If we aren’t like-minded, then we are individualistic. And if we are nothing more than a bunch of independent religious contractors, how then can we have any encouragement from being united with Christ? Unity with Christ requires that we be one, one with Him and one with the members of His Body. One. One, that is what unity means. If we are separated from one another, then we dismember and mutilate the Body of Christ.
If we don’t have the same love, then how can we have fellowship with the Holy Spirit? The Spirit is love itself. And each of us receives the same Spirit in baptism. So when we do not have the same love, then we own a love that is not godly, love that is not divine, love that is not from the Holy Spirit. True fellowship with the Holy Spirit allows us to participate in the very love of God. So we share of the same love. It’s not that the love is mine and the love is yours; rather, the love is His, given to us, and we share it with one another.
If we are not one in spirit and purpose, then we lack tenderness and compassion. When we are separated in spirit, then I can see you in trouble, hardship, and failure, and simply congratulate myself on avoiding them or mock you for falling into them—the very antithesis of compassion. And when we are divided in purpose, then what concern is it to you when I stumble?
But we are one in spirit. Your dangers are of concern to me and your wounds I desire to bind up. We work diligently to be in harmony with one another, and we handle each other gently when we fall. And we are one in purpose. My setbacks are of concern to you, and you realize that they injure this, our fellowship together. When one of the members of the Body falls away or is harmed, all the members feel the loss. Our goal is that the holy people of God, particularly at St. Thomas, should arrive together before the throne of God to offer to Him a sacrifice of thanksgiving.
This all points to a great truth: we are members—cells, organs, limbs, organs—of the body of Christ. God, the great Architect, could have drawn up the plans of salvation however He wanted. In His perfect wisdom, He chose to create a community, a family. This very decision reveals a facet of God Himself. The Trinity is community. The Father and the Son and the Holy Spirit are like-minded; they have the same love; they are one in spirit and one in purpose.

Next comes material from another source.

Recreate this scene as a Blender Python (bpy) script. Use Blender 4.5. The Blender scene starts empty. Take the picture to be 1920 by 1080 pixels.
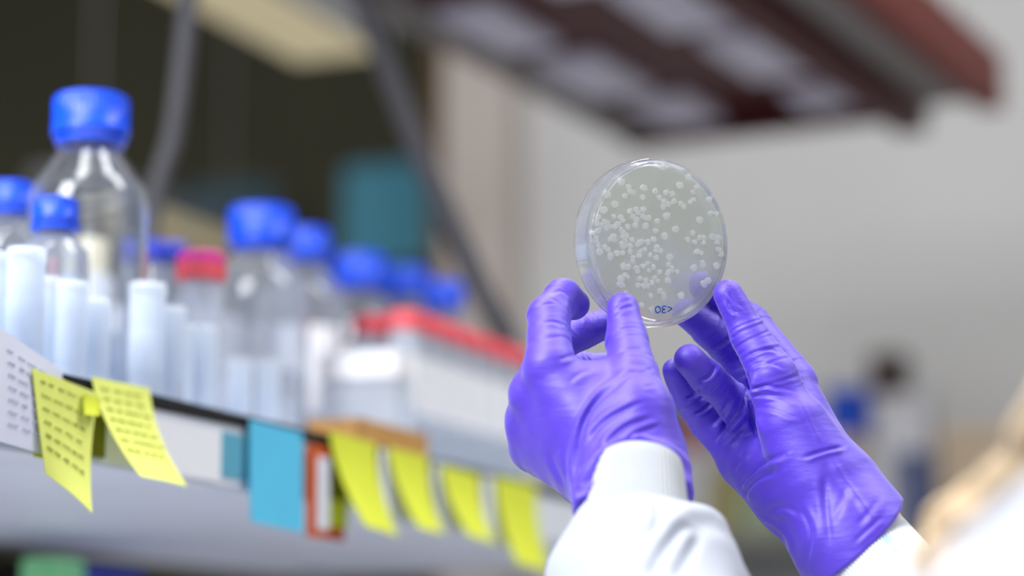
import bpy, bmesh, math, random
import numpy as np
from mathutils import Vector, Matrix

random.seed(7)
C = bpy.context.scene
COL = C.collection
# ------------------------------------------------------------------ camera, world, lights, exposure
FPX = 85 / 36 * 1920.0                       # focal length in pixels of the 1920 px frame
PITCH = math.atan(782 / FPX)                 # the camera looks up a little
CAMZ = 1.25
ALPHA = math.radians(22)                     # the benches run 22 degrees right of the view axis
S = Vector((math.sin(ALPHA), math.cos(ALPHA), 0))      # along the bench
N = Vector((math.cos(ALPHA), -math.sin(ALPHA), 0))     # out of the bench front
UP = Vector((0, 0, 1))
cp, sp_ = math.cos(PITCH), math.sin(PITCH)

def W(px, py, Z):
    """the place at depth Z seen at that point of the photograph"""
    x = (px - 960) / FPX * Z
    y = (540 - py) / FPX * Z
    return Vector((x, Z * cp - y * sp_, CAMZ + Z * sp_ + y * cp))

def proj(v):
    d = v - Vector((0, 0, CAMZ))
    Z = d.y * cp + d.z * sp_
    y = -d.y * sp_ + d.z * cp
    return (960 + FPX * d.x / Z, 540 - FPX * y / Z, Z)

cd = bpy.data.cameras.new('camera')
cam = bpy.data.objects.new('camera', cd)
COL.objects.link(cam)
cam.location = (0, 0, CAMZ)
cam.rotation_euler = (math.pi / 2 + PITCH, 0, 0)
cd.lens = 85
cd.sensor_width = 36
cd.clip_start = 0.05
cd.dof.use_dof = True
cd.dof.focus_distance = 1.298
cd.dof.aperture_fstop = 2.8
C.camera = cam

C.view_settings.view_transform = 'Standard'
C.view_settings.look = 'None'
C.view_settings.gamma = 1
C.view_settings.exposure = 0.0
try:
    C.cycles.use_denoising = True
    C.cycles.max_bounces = 14
    C.cycles.transparent_max_bounces = 24
    C.cycles.transmission_bounces = 14
    C.cycles.sample_clamp_indirect = 8
except Exception:
    pass

wd = bpy.data.worlds.new('world')
C.world = wd
wd.use_nodes = True
wd.node_tree.nodes['Background'].inputs[0].default_value = (0.93, 0.96, 1.0, 1)
wd.node_tree.nodes['Background'].inputs[1].default_value = 0.29

def area(name, loc, target, size, size_y, power, color=(1, 1, 1)):
    l = bpy.data.lights.new(name, 'AREA')
    l.shape = 'RECTANGLE'
    l.size, l.size_y, l.energy, l.color = size, size_y, power, color
    o = bpy.data.objects.new(name, l)
    COL.objects.link(o)
    o.location = loc
    o.rotation_euler = (Vector(target) - Vector(loc)).to_track_quat('-Z', 'Y').to_euler()
    return o

# daylight from the window at left, a fill light added behind the camera, and the ceiling lamps
area('daylight_and_fill', (-1.4, 0.05, 2.65), (0.02, 1.3, 1.42), 0.85, 1.0, 72, (0.97, 0.98, 1.0))
area('daylight_and_fill', (0.3, -2.0, 2.6), (-0.3, 1.6, 1.5), 1.5, 1.2, 9, (0.97, 0.98, 1.0))  # unseen fill added to brighten the shelf front and its paper
area('ceiling_lamp_light', (-0.45, 1.2, 3.3), (-0.35, 1.6, 0), 0.4, 1.6, 32, (1.0, 0.99, 0.97))
area('ceiling_lamp_light', (1.15, 1.5, 3.3), (0.2, 1.7, 1.4), 0.5, 1.6, 38, (1.0, 0.98, 0.96))
area('ceiling_lamp_light', (0.2, 3.0, 3.5), (0.2, 3.4, 0), 0.5, 1.6, 26, (1.0, 0.98, 0.96))
# small bright light added for glints on the bottles, with no fixture
area('added_glint_light', (-0.8, 0.1, 2.9), (-0.1, 1.8, 1.5), 0.12, 0.12, 6, (1.0, 0.99, 0.97))

# ------------------------------------------------------------------ helpers
def lin(c):
    return tuple(((v / 255) / 12.92 if v / 255 <= 0.04045 else ((v / 255 + 0.055) / 1.055) ** 2.4) for v in c)

def mat(name, rgb, rough=0.5, spec=0.5, metal=0.0, var=0.06, scale=30, bump=0.0, bump_scale=200, sss=0.0, trans=0.0, emit=None, estr=1.0, sheen=0):
    m = bpy.data.materials.new(name)
    m.use_nodes = True
    nt = m.node_tree
    b = nt.nodes['Principled BSDF']
    c = lin(rgb)
    b.inputs['Roughness'].default_value = rough
    b.inputs['Metallic'].default_value = metal
    b.inputs['Specular IOR Level'].default_value = spec
    if sss:
        b.inputs['Subsurface Weight'].default_value = sss
        b.inputs['Subsurface Radius'].default_value = (0.004, 0.003, 0.006)
        b.inputs['Subsurface Scale'].default_value = 1.0
    if trans:
        b.inputs['Transmission Weight'].default_value = trans
    if emit:
        b.inputs['Emission Color'].default_value = (*lin(emit), 1)
        b.inputs['Emission Strength'].default_value = estr
    tc = nt.nodes.new('ShaderNodeTexCoord')
    n = nt.nodes.new('ShaderNodeTexNoise')
    n.inputs['Scale'].default_value = scale
    n.inputs['Detail'].default_value = 3
    nt.links.new(tc.outputs['Object'], n.inputs['Vector'])
    r = nt.nodes.new('ShaderNodeValToRGB')
    r.color_ramp.elements[0].position = 0.3
    r.color_ramp.elements[1].position = 0.7
    r.color_ramp.elements[0].color = (*[v * (1 - var) for v in c], 1)
    r.color_ramp.elements[1].color = (*[min(1, v * (1 + var)) for v in c], 1)
    nt.links.new(n.outputs['Fac'], r.inputs['Fac'])
    nt.links.new(r.outputs['Color'], b.inputs['Base Color'])
    if bump:
        n2 = nt.nodes.new('ShaderNodeTexNoise')
        n2.inputs['Scale'].default_value = bump_scale
        n2.inputs['Detail'].default_value = 4
        nt.links.new(tc.outputs['Object'], n2.inputs['Vector'])
        bp = nt.nodes.new('ShaderNodeBump')
        bp.inputs['Strength'].default_value = bump
        bp.inputs['Distance'].default_value = 0.001
        nt.links.new(n2.outputs['Fac'], bp.inputs['Height'])
        nt.links.new(bp.outputs['Normal'], b.inputs['Normal'])
    return m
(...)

We, in our baptism are grafted into the stump of Jesse; we are shoots notched into the wood of the cross. We receive salvation by joining the community of the blessed, and abandoning the drifting, individual souls of the lost. The saved are God’s flock, watched over and protected, while the condemned are the solitary, lost, vulnerable sheep.
Life apart from the people of God is no more possible than being reborn into eternal life is possible apart from baptism. Christianity separated from the fellowship of believers is unachievable. St. Cyprian of Carthage puts forth explicitly how fundamental this is, saying,
“He who forsakes the Church of Christ cannot attain to the rewards of Christ. He is a stranger; he is profane; he is an enemy. He can no longer have God for his Father, who has not the Church for his mother. If any one could escape who was outside the ark of Noah, then he also may escape who shall be outside of the Church.”